==== Information supplied

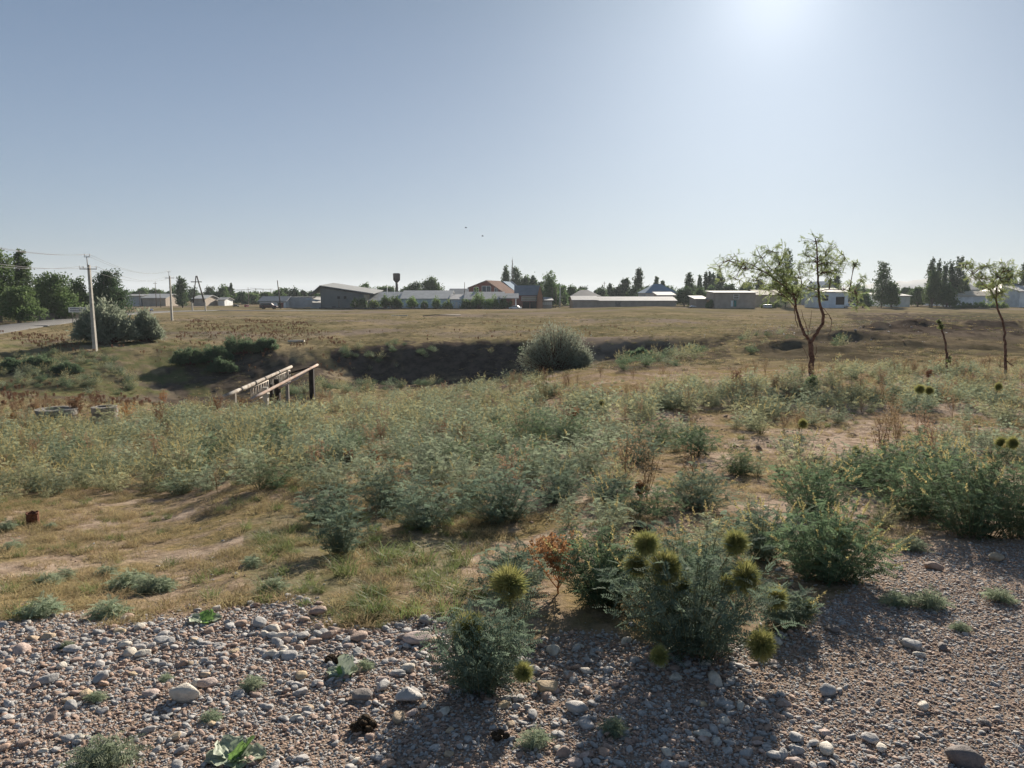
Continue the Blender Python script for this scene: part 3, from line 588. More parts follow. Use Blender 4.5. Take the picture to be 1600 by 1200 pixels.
# ------------------------------------------------------------------ foreground weeds, built one by one
def bush(px, py, wp, hp, label, leafm=LEAF, balls=(), nstem=30, spikes=.25, seed=1, lf=.02, leaf=.10, name='spiky_weed', cat='weed', pairs=8, start=.12, dense=12, group=None, droop=.5):
    g = G(px, py); Y = g.y; D = math.hypot(Y, 1.6); wd, h = wp*D/FPX, hp*D/FPX*.98
    loc = on(px + 0, Y + wd*.22); e = empty(name, loc, label, cat, group)
    st, le, sp, tips = feather_plant(seed, h*1.0, wd*.60, int(nstem*1.35), leaf, pairs, lf, lf*.34, dense, spikes, droop, min(start,.06), root=.34)
    for (bx, by, br) in balls:
        b = P(bx, by, loc.y + (rng.uniform(-.6,.25)*wd*.45 if by < py-50 or len(balls) == 1 else -wd*.46)); r = br*math.hypot(b.y, 1.4)/FPX
        rel = b - loc; mid = rel*.55 + Vector((-rel.x*.12, -rel.y*.12, .03))
        st.tube([(0,0,0), mid, rel], [.005,.004,.003], 4, False)
        # a few leaves up the stalk that carries the head
        for t in np.linspace(.45,.9,5):
            q = np.array(rel)*t; d = rdir(3,.4); 
            for dd in d:
                B = q + dd*np.linspace(.01,.08,7)[:,None]; sd = nrm(np.cross(dd, [0,0,1.])); 
                for sg in (-1,1): le.addq(leafq(B, nrm(np.repeat((dd*.5+sd*sg)[None],7,0)), np.repeat(np.array([[0,0,1.]]),7,0)+.01, np.full(7,lf), np.full(7,lf*.34)))
        spiky_ball(r*1.08, int(bx)).build('spiky_head', BALL, e, rel)
    st.build('stems', STEMG, e); le.build('foliage', leafm, e)
    if sp.f: sp.build('seed_spikes', LEAFY, e)
    return e
bush(1095,1040,240,195,'biggest dark green weed on the gravel, carrying many round spiky heads', LEAFM, [(1010,850,19),(995,882,19),(1040,888,24),(1150,848,19),(1165,903,24),(1135,915,14),(1070,917,13),(1030,1025,15),(1190,1008,23),(1213,935,16)], 64, .05, 11, dense=14, lf=.019)
bush(1060,960,150,110,'green leafy weed filling the back of the big spiky-headed bush', LEAFD, [], 30, .1, 12)
bush(748,1090,125,125,'lone bush in the middle of the gravel with a low round spiky head', LEAFM, [(733,988,25),(818,1050,15)], 44, .0, 13, dense=13, lf=.017)
bush(800,1010,70,125,'tall thin weed leaning up behind the lone gravel bush, topped by a large spiky head', LEAFM, [(795,912,29)], 9, .0, 14, lf=.018)
bush(950,955,125,112,'dark bushy weed with shade under it beside the orange dried weed', LEAFD, [], 46, .1, 15, dense=13)
bush(1315,915,180,120,'broad green weed with straw yellow tips at the edge of the gravel track', LEAFD, [(1313,838,11)], 60, .55, 16, dense=13)
bush(1248,985,60,60,'small weed with yellowish tips right of the big spiky-headed bush', LEAFM, [(1262,950,12)], 16, .2, 17)
bush(1285,812,130,95,'dark green spreading weed behind the yellow-tipped bush', LEAFD, [], 44, .35, 18)
bush(1205,880,100,90,'pale feathery weed just behind the big spiky-headed bush', LEAFM, [], 30, .3, 19)
bush(1455,815,190,130,'large bush of green weeds at the right with a dark hollow under it', LEAFD, [], 62, .4, 20, dense=13)
bush(1545,845,190,150,'largest green weed mass at the right edge of the picture', LEAFD, [(1565,692,9),(1583,692,9)], 70, .45, 21, dense=13)
bush(1620,845,150,140,'tall weed bush cut by the right edge of the picture', LEAFD, [], 46, .4, 22)
bush(1500,775,170,80,'grey-green weeds standing behind the two big right bushes', LEAFM, [], 44, .5, 23)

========

> Written exercise
Write out the material above once more, exactly as it reads, with no pictures.

> Correct output
Continue the Blender Python script for this scene: part 3, from line 588. More parts follow. Use Blender 4.5. Take the picture to be 1600 by 1200 pixels.
# ------------------------------------------------------------------ foreground weeds, built one by one
def bush(px, py, wp, hp, label, leafm=LEAF, balls=(), nstem=30, spikes=.25, seed=1, lf=.02, leaf=.10, name='spiky_weed', cat='weed', pairs=8, start=.12, dense=12, group=None, droop=.5):
    g = G(px, py); Y = g.y; D = math.hypot(Y, 1.6); wd, h = wp*D/FPX, hp*D/FPX*.98
    loc = on(px + 0, Y + wd*.22); e = empty(name, loc, label, cat, group)
    st, le, sp, tips = feather_plant(seed, h*1.0, wd*.60, int(nstem*1.35), leaf, pairs, lf, lf*.34, dense, spikes, droop, min(start,.06), root=.34)
    for (bx, by, br) in balls:
        b = P(bx, by, loc.y + (rng.uniform(-.6,.25)*wd*.45 if by < py-50 or len(balls) == 1 else -wd*.46)); r = br*math.hypot(b.y, 1.4)/FPX
        rel = b - loc; mid = rel*.55 + Vector((-rel.x*.12, -rel.y*.12, .03))
        st.tube([(0,0,0), mid, rel], [.005,.004,.003], 4, False)
        # a few leaves up the stalk that carries the head
        for t in np.linspace(.45,.9,5):
            q = np.array(rel)*t; d = rdir(3,.4); 
            for dd in d:
                B = q + dd*np.linspace(.01,.08,7)[:,None]; sd = nrm(np.cross(dd, [0,0,1.])); 
                for sg in (-1,1): le.addq(leafq(B, nrm(np.repeat((dd*.5+sd*sg)[None],7,0)), np.repeat(np.array([[0,0,1.]]),7,0)+.01, np.full(7,lf), np.full(7,lf*.34)))
        spiky_ball(r*1.08, int(bx)).build('spiky_head', BALL, e, rel)
    st.build('stems', STEMG, e); le.build('foliage', leafm, e)
    if sp.f: sp.build('seed_spikes', LEAFY, e)
    return e
bush(1095,1040,240,195,'biggest dark green weed on the gravel, carrying many round spiky heads', LEAFM, [(1010,850,19),(995,882,19),(1040,888,24),(1150,848,19),(1165,903,24),(1135,915,14),(1070,917,13),(1030,1025,15),(1190,1008,23),(1213,935,16)], 64, .05, 11, dense=14, lf=.019)
bush(1060,960,150,110,'green leafy weed filling the back of the big spiky-headed bush', LEAFD, [], 30, .1, 12)
bush(748,1090,125,125,'lone bush in the middle of the gravel with a low round spiky head', LEAFM, [(733,988,25),(818,1050,15)], 44, .0, 13, dense=13, lf=.017)
bush(800,1010,70,125,'tall thin weed leaning up behind the lone gravel bush, topped by a large spiky head', LEAFM, [(795,912,29)], 9, .0, 14, lf=.018)
bush(950,955,125,112,'dark bushy weed with shade under it beside the orange dried weed', LEAFD, [], 46, .1, 15, dense=13)
bush(1315,915,180,120,'broad green weed with straw yellow tips at the edge of the gravel track', LEAFD, [(1313,838,11)], 60, .55, 16, dense=13)
bush(1248,985,60,60,'small weed with yellowish tips right of the big spiky-headed bush', LEAFM, [(1262,950,12)], 16, .2, 17)
bush(1285,812,130,95,'dark green spreading weed behind the yellow-tipped bush', LEAFD, [], 44, .35, 18)
bush(1205,880,100,90,'pale feathery weed just behind the big spiky-headed bush', LEAFM, [], 30, .3, 19)
bush(1455,815,190,130,'large bush of green weeds at the right with a dark hollow under it', LEAFD, [], 62, .4, 20, dense=13)
bush(1545,845,190,150,'largest green weed mass at the right edge of the picture', LEAFD, [(1565,692,9),(1583,692,9)], 70, .45, 21, dense=13)
bush(1620,845,150,140,'tall weed bush cut by the right edge of the picture', LEAFD, [], 46, .4, 22)
bush(1500,775,170,80,'grey-green weeds standing behind the two big right bushes', LEAFM, [], 44, .5, 23)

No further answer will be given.